** Start **

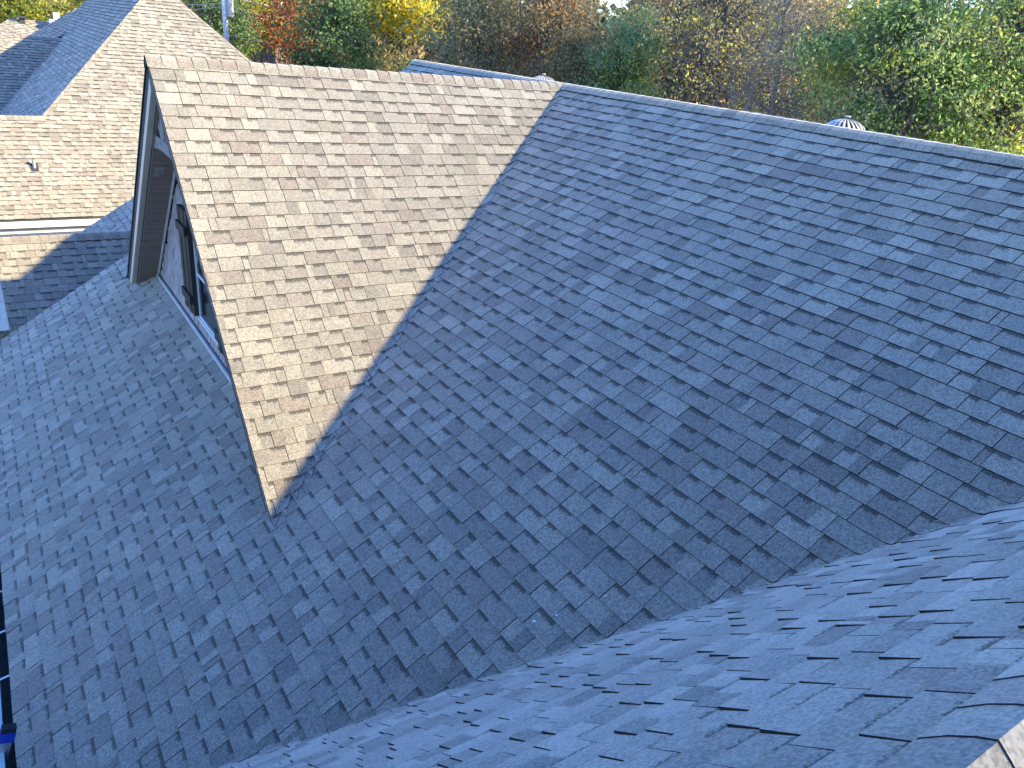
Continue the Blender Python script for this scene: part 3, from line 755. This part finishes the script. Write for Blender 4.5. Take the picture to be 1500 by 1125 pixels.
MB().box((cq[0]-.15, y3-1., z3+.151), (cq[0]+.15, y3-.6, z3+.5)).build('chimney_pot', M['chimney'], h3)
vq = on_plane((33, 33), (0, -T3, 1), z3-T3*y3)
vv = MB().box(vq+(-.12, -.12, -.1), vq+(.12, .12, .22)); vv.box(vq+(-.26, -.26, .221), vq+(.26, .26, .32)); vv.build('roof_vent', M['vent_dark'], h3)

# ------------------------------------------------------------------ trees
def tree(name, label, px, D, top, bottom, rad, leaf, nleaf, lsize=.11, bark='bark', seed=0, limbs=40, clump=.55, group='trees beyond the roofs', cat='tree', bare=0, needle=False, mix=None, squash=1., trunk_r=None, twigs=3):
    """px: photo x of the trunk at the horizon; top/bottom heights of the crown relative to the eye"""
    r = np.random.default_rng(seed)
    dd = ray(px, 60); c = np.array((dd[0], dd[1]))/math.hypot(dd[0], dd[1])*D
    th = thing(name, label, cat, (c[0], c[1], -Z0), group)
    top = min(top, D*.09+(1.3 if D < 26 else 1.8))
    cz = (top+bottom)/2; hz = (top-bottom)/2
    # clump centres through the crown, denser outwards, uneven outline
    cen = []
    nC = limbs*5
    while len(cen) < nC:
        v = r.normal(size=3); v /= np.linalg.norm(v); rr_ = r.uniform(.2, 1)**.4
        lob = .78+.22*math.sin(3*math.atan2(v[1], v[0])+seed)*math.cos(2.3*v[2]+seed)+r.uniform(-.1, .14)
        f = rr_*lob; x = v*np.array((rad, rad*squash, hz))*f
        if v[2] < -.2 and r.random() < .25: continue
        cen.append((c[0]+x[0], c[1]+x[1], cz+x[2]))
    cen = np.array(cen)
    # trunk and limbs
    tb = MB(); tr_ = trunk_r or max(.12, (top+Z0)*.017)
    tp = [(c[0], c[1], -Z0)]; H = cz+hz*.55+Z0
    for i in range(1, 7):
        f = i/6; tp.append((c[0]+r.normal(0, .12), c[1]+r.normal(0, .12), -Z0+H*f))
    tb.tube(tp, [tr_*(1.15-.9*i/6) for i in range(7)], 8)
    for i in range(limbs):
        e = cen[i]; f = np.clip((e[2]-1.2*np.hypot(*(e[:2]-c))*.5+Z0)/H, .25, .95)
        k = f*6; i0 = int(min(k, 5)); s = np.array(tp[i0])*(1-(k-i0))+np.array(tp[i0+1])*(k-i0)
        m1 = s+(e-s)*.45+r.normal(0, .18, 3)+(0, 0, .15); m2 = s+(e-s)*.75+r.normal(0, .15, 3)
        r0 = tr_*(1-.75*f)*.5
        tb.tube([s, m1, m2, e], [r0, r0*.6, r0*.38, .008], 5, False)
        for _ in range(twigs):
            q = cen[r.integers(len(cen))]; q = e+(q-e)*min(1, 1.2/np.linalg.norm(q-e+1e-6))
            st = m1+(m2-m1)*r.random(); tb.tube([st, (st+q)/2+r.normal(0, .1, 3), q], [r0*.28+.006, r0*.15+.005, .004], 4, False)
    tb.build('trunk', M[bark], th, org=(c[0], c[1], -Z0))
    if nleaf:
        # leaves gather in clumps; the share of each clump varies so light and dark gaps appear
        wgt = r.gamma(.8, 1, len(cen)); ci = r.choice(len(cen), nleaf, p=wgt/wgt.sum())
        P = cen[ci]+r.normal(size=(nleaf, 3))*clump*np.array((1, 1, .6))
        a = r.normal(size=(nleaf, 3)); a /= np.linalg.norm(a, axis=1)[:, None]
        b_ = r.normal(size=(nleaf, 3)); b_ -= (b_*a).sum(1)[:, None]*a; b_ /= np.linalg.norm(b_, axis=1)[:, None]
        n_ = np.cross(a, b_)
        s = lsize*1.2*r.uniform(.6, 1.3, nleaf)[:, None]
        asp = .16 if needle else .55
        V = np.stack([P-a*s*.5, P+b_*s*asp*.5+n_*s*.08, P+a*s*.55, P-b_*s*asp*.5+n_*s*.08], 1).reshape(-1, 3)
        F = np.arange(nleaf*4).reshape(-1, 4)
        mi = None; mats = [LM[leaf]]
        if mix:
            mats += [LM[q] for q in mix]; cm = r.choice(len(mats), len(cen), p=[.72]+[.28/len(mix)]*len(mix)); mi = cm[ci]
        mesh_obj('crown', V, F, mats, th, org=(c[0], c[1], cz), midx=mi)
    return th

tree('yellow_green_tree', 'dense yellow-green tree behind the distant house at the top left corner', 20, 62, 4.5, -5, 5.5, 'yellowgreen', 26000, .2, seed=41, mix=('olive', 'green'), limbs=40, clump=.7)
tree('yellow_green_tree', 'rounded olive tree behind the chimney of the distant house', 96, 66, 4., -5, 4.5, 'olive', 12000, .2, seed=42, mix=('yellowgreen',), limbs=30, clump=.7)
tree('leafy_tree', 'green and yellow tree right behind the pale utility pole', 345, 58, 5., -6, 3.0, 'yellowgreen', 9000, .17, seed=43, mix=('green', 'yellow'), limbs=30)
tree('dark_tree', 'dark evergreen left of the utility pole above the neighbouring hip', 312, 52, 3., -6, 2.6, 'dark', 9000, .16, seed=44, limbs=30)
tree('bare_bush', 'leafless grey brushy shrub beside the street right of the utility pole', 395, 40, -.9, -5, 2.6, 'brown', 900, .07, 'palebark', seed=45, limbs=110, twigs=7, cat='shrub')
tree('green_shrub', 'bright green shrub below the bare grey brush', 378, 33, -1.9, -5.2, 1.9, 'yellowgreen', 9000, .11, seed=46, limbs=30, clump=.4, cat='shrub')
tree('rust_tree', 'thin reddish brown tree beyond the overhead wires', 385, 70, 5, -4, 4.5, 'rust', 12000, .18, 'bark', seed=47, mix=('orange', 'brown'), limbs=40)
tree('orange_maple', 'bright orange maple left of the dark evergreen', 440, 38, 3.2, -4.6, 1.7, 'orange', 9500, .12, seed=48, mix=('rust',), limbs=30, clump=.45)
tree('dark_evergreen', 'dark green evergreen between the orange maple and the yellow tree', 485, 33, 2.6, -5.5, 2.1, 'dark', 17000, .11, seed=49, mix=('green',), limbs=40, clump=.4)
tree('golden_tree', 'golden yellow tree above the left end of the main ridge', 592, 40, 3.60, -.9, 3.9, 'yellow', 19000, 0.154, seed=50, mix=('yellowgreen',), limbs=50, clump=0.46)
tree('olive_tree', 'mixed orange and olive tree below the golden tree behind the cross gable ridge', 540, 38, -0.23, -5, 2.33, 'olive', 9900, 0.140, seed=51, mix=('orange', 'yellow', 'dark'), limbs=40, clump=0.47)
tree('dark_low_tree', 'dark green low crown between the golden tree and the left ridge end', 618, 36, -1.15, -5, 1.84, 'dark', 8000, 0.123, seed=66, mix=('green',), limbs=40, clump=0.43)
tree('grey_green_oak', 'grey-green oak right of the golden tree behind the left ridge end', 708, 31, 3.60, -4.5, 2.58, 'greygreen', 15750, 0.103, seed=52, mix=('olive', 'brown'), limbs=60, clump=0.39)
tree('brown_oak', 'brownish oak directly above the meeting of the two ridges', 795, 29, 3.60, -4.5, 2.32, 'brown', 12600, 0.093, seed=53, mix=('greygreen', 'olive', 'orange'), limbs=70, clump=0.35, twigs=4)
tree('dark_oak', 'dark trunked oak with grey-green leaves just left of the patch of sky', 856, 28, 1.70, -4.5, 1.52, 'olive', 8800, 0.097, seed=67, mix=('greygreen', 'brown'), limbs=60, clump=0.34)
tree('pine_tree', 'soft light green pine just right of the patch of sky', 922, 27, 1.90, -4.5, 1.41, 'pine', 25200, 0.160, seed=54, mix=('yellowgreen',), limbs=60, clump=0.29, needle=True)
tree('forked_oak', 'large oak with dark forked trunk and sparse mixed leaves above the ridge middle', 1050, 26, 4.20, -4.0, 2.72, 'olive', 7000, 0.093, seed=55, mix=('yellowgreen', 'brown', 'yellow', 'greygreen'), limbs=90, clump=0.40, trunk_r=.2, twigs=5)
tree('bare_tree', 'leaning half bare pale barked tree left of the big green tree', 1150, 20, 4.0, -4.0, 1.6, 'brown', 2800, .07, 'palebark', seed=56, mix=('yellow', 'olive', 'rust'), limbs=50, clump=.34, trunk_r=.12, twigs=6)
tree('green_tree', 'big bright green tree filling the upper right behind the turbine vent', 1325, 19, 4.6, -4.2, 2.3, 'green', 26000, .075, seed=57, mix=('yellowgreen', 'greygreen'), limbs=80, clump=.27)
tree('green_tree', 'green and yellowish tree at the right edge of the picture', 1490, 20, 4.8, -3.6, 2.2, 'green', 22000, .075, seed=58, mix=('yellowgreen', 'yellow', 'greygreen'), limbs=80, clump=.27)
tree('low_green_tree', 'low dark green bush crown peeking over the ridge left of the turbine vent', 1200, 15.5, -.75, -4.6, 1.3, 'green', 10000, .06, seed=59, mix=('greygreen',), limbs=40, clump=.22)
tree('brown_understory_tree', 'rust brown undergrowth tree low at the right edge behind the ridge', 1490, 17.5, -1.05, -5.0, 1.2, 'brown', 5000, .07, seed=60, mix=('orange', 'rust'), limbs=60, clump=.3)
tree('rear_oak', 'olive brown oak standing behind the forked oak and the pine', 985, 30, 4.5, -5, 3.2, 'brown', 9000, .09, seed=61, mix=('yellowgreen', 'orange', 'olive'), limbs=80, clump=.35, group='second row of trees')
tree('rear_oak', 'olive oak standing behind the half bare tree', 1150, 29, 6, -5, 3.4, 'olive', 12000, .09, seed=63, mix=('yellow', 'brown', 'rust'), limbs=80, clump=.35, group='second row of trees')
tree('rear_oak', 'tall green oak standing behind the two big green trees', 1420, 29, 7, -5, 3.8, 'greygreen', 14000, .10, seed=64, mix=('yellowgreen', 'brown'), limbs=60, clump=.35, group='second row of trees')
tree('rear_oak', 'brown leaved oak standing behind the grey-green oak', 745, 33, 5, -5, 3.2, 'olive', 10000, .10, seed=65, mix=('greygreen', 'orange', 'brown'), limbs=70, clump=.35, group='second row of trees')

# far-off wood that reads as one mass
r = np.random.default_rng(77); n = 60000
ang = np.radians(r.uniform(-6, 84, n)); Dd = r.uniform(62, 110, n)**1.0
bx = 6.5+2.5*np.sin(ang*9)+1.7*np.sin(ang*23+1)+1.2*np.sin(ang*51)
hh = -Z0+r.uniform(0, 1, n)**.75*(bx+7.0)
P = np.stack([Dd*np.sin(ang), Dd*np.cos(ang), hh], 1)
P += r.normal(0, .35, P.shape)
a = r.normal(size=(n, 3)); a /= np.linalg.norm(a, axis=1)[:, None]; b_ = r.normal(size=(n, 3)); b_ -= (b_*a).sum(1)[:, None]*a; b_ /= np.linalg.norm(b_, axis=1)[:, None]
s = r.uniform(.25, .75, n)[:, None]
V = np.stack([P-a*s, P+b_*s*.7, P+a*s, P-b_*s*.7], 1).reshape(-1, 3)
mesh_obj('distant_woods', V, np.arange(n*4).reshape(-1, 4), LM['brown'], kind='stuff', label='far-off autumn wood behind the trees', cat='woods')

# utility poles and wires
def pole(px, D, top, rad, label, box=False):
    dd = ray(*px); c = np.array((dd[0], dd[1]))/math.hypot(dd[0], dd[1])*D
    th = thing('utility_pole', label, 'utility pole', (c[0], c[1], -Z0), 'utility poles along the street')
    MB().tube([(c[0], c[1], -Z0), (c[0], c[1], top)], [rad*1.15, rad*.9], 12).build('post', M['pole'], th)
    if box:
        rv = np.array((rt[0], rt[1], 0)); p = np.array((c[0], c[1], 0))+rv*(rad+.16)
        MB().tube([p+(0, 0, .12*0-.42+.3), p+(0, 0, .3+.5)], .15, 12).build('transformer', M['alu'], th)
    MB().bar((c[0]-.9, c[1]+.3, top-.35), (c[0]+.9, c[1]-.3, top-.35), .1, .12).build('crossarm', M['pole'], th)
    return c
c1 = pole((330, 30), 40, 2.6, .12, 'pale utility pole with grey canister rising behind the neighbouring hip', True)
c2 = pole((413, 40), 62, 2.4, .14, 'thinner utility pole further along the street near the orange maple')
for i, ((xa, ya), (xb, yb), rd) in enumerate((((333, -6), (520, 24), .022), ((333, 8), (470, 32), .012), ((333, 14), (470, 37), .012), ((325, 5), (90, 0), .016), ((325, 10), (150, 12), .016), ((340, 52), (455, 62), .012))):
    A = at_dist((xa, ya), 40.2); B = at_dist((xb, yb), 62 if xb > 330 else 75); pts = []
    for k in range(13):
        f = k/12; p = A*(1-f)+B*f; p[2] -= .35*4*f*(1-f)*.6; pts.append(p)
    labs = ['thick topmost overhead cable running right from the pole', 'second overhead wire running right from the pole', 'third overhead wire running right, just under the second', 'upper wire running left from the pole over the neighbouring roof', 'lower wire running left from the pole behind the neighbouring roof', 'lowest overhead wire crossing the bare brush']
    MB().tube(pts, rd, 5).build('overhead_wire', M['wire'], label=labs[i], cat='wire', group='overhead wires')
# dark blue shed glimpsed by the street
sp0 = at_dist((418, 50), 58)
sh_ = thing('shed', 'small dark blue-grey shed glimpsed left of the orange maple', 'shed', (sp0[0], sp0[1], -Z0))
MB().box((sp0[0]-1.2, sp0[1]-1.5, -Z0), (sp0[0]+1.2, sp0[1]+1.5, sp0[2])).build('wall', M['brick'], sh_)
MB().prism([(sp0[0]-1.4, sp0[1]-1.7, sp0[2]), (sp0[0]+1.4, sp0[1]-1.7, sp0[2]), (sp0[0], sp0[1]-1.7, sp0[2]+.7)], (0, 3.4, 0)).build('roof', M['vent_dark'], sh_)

** End **
** Start **

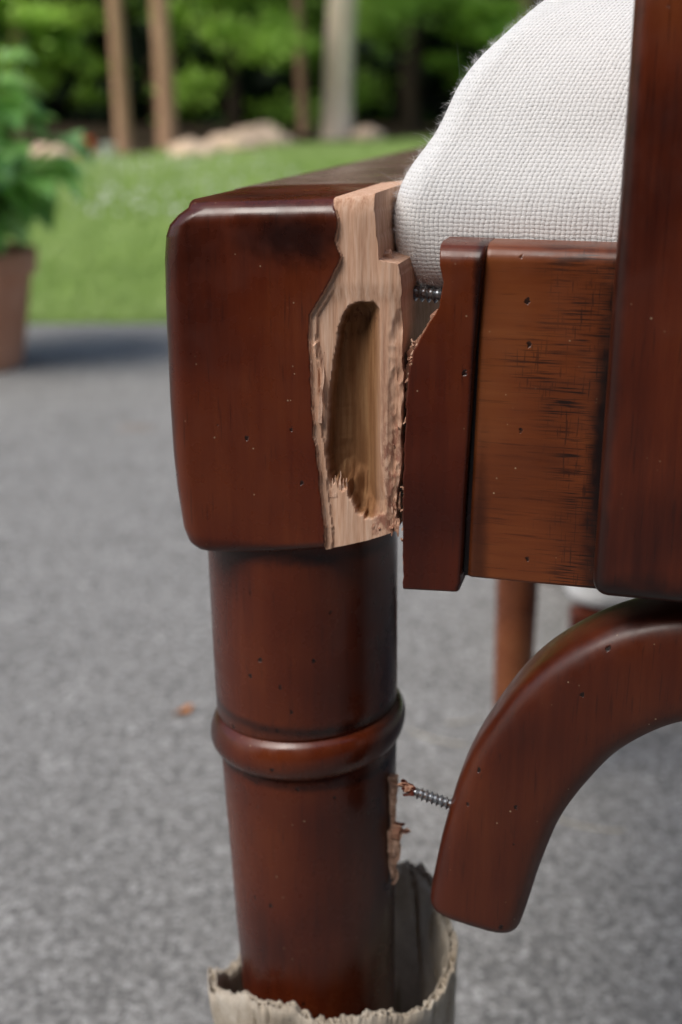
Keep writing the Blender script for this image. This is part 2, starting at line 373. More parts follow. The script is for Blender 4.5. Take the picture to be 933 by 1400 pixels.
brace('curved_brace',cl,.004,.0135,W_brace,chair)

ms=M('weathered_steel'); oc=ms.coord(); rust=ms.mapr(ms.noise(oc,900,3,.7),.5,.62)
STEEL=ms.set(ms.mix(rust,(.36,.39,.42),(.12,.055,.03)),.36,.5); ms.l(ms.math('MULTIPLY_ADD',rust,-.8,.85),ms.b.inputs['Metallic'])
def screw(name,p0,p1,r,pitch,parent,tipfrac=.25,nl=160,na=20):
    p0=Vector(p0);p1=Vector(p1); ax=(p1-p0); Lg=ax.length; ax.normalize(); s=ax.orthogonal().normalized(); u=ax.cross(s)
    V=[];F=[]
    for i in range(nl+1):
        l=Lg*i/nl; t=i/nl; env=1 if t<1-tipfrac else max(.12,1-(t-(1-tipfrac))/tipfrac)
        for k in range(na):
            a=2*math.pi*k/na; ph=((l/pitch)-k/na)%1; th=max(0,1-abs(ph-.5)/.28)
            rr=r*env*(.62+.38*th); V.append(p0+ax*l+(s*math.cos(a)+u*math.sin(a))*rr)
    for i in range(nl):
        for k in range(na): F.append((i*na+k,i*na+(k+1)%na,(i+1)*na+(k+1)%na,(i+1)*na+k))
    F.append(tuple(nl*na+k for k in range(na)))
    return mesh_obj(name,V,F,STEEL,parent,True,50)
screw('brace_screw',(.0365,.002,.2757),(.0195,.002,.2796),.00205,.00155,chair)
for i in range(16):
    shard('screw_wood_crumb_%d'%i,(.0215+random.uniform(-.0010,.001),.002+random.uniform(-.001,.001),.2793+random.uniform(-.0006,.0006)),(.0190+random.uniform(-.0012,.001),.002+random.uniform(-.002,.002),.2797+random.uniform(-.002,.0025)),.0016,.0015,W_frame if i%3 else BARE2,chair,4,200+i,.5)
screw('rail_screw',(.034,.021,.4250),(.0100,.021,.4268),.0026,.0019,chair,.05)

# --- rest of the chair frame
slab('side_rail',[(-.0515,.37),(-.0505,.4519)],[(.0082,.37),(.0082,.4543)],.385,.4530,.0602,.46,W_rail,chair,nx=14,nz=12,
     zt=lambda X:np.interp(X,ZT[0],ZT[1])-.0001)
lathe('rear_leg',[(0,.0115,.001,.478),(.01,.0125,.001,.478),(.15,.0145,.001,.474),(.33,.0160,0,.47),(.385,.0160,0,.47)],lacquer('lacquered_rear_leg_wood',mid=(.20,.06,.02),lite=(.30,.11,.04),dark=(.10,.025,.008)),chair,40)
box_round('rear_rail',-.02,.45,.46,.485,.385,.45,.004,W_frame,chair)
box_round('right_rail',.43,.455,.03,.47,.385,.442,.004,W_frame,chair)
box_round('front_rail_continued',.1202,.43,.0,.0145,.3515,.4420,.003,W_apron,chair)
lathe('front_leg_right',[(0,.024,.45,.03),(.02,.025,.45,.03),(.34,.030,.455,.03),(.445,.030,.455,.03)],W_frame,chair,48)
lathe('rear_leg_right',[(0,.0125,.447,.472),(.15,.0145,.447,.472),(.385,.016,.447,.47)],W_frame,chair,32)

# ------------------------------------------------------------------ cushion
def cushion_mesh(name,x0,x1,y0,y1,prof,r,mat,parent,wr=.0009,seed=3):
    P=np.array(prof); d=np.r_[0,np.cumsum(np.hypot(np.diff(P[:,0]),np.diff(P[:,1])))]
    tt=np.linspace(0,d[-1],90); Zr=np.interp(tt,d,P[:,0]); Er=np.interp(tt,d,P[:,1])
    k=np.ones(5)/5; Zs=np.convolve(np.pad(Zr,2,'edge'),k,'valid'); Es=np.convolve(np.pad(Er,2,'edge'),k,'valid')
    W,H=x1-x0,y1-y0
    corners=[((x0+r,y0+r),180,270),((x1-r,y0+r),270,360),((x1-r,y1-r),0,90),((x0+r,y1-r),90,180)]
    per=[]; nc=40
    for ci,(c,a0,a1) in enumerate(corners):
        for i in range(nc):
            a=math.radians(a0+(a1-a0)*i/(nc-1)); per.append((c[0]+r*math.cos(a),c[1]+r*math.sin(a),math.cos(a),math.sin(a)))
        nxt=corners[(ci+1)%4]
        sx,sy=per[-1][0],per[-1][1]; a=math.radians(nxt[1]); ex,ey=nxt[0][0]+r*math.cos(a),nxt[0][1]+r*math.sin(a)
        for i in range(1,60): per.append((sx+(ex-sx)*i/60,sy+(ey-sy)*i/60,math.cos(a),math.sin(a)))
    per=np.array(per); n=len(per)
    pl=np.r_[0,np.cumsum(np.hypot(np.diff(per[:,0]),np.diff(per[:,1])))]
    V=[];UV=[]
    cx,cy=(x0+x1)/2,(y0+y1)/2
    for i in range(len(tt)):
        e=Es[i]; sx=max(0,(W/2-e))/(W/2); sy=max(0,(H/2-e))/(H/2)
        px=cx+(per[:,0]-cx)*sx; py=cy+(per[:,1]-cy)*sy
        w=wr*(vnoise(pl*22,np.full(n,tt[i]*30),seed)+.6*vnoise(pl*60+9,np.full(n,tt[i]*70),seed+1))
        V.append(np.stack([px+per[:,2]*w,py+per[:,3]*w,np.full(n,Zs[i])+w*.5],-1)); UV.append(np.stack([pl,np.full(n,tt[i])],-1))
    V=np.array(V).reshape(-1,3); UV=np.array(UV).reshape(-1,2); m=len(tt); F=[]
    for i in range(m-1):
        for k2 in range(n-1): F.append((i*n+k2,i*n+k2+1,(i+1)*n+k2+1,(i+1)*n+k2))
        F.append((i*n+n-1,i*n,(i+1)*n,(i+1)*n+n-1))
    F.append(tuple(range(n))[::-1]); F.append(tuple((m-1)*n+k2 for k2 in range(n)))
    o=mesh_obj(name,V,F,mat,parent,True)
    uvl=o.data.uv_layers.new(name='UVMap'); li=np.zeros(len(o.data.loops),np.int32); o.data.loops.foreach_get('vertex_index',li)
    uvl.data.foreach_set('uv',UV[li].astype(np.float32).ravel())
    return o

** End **

◆ DIRECTIONS
Transcribe, exactly and without additions, the lines of the records above, beginning with the line that contains "Keep writing the" and ending with the line that contains "brace('curved_brace',cl,.004,.0135,W_brace,chair)", both included.

◆ ANSWER TO THE TASK
Keep writing the Blender script for this image. This is part 2, starting at line 373. More parts follow. The script is for Blender 4.5. Take the picture to be 933 by 1400 pixels.
brace('curved_brace',cl,.004,.0135,W_brace,chair)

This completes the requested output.